2 Als einführende Darstellungen zur Logik der Prüfung von Kausalhypothesen auf Grundlage wahrscheinlichkeitstheoretischer bzw. inferenzstatistischer Modelle vgl. etwa Hussy, Walter; Jain, Anita, Experimentelle Hypothesenprüfung in der Psychologie, Göttingen 2002, hier S. 24-44. Zur Nutzung der Korrelationsrechnung zur Bestimmung kausaler Beziehungen vgl. stellvertretend Bortz, Jürgen, Statistik für Sozialwissenschaftler, 5. Aufl., Berlin 1999, S. 456-467.
3 Eine Übersicht zur Messtheorie gibt etwa Orth, Bernhard, Grundlagen des Messens, in: Hubert Feger; Jürgen Bredenkamp (Hgg.), Enzyklopädie der Psychologie, Themenbereich B, Serie I, Bd. 3, Göttingen 1983, S. 136-180.

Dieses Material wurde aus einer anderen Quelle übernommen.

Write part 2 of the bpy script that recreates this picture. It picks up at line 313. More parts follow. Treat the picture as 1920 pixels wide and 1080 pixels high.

4 Bartlett warf in seinem Hauptwerk Halbwachs vor, dieser übertrage individuelle Merkmale des Gedächtnisses vorschnell auf die soziale Ebene, ohne zu klären, wie sich ein solch abstraktes Gebilde (von Bartlett als „group mind“ bezeichnet) beobachten lasse (Bartlett, Frederic C., Remembering. A Study in Experimental and Social Psychology, Cambridge 1932, S. 294-300). Wenngleich Bartletts Kritik als überspitzt und einseitig gelten kann, so ist festzuhalten, dass Halbwachs die Frage der empirischen Analyse und des schlüssigen Nachweises eines kollektiven Gedächtnisses kaum explizit problematisiert hat.